Andrea Bucci, Torino

Lei, caro Bucci, mette in evidenza una duplice dicotomia del sistema economico italiano: da un lato la sovrarappresentazione della grande industria contrapposta alla difficoltà della media e piccola a far sentire le proprie esigenze e ragioni; dall’altro il diverso comportamento del sistema creditizio e il peso della burocrazia, assai gravoso per chi non può permettersi consulenti e l’utilizzo di leve finanziarie particolari. Ancora in queste ultime settimane si è riaccesa la polemica a proposito delle banche per il sentore diffuso di una stretta creditizia particolarmente dannosa per le imprese più piccole. Gli istituti di credito ribattono che in realtà non si è verificata alcuna contrazione del credito. Sta di fatto, però, che la caduta degli ordini e il fermo della produzione determinati dalla crisi economica, unite anche solo alla mancanza di un’ulteriore apertura di fido, può determinare la resa del piccolo imprenditore e la chiusura dell’attività aziendale.
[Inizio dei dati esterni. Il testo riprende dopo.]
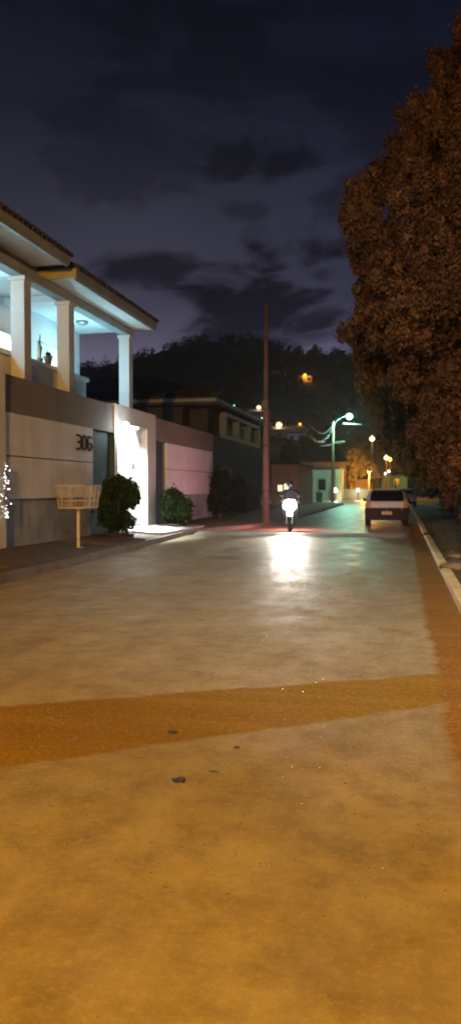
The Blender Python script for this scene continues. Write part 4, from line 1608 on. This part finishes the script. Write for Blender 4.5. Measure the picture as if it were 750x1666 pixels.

Occorre per questo uno sforzo congiunto non solo delle istituzioni centrali, quanto soprattutto delle diverse realtà del territorio: amministrazioni locali, parti sociali, piccole e grandi banche presenti. Assieme, però, a un cambio di mentalità degli stessi piccoli imprenditori. È vero: a guardare il nostro Paese sembrerebbe che ogni mattina si impongano nuovi lacci e cavilli e adempimenti che frenano l’attività d’impresa. Ma non è meno vero che quell’enorme patrimonio di spontaneismo imprenditoriale, di creatività e capacità di fare che rappresenta la prima ricchezza economica dell’Italia, ha pure bisogno di crescere, di maturare, di evolvere in qualcosa di più strutturato, maggiormente legato al territorio e alla comunità sulla quale insiste, capace di appoggiarsi e al contempo sostenere le strutture universitarie di ricerca per raggiungere un’eccellenza da far valere sui mercati mondiali. Spesso, troppo spesso, invece, i nostri piccoli imprenditori si comportano ancora come monadi: bravissimi magari a costruire "quel certo prodotto", a fare il loro business, ma scarsamente capaci di tessere rapporti, stringere alleanze, sfruttare sinergie e politiche di rete. In difficoltà, infine, a far valere il loro reale peso in una legittima rappresentanza di interessi. Diamo loro credito e possibilità di fare squadra.